Итак, ради психологического эксперимента Печорин балансирует даже на грани смерти...

Эта - можно с полным правом сказать - главная черта печоринского характера имеет самое что ни на есть прямое отношение к трагическому финалу жизни Лермонтова.

Если понимать слово "автобиографизм" в узком смысле, то есть как отражение в художественном произведении каких-либо событий, случившихся с автором или его знакомыми, то вряд ли есть какие-либо основания считать "Героя нашего времени" автобиографическим романом: в сложной биографии главного героя исследователи не находят ничего общего ни с кем из знакомых Лермонтова, ни тем более с ним самим. Действительно, ведь нельзя же считать образ Печорина слепком с Лермонтова только потому, что оба они - и Лермонтов, и его герой были переведены из Петербурга на Кавказ, или потому, что оба в совершенстве овладели горской посадкой при езде верхом! Больше же никаких сходных фактов в биографиях Печорина и Лермонтова нет. Да и характер Лермонтова, вырисовывающийся перед нами в воспоминаниях современников поэта, имеет не много общего с характером Печорина.

Весьма показательна резкая и возмущенная лермонтовская отповедь тем критикам, "которые очень тонко замечали, что сочинитель нарисовал свой портрет и портреты своих знакомых".

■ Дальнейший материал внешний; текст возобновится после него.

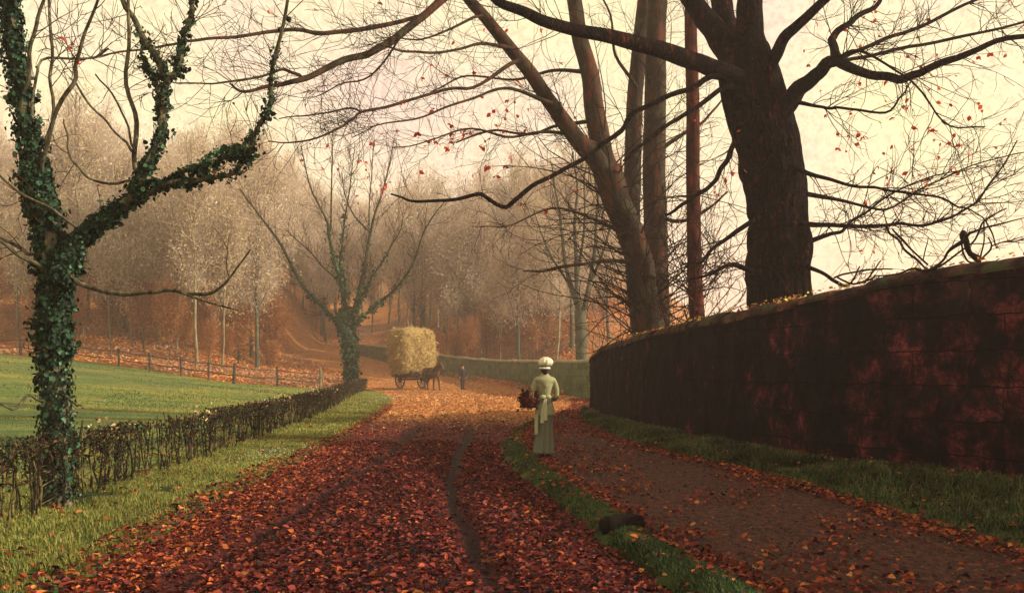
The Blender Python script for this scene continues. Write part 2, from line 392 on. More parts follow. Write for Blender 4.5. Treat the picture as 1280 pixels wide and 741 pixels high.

"Старая и жалкая шутка! - писал Лермонтов в предисловии ко второму изданию своего романа. - Но, видно, Русь так уж сотворена, что все в ней обновляется, кроме подобных нелепостей. Самая волшебная из волшебных сказок у нас едва ли избегает упрека в покушении на оскорбление личности!"

Но если подходить к автобиографичности произведения шире - то есть не обязательно искать сюжетные параллели, а распространять это понятие и на самовыражение автора в герое, то в этом смысле роман "Герой нашего времени" безоговорочно попадает в круг автобиографических произведений: не отдавая, видимо, себе в этом отчета, Лермонтов вложил в образ Печорина очень много своего, личного, такого, о чем, быть может, не подозревал в себе ни он сам, ни его близкие.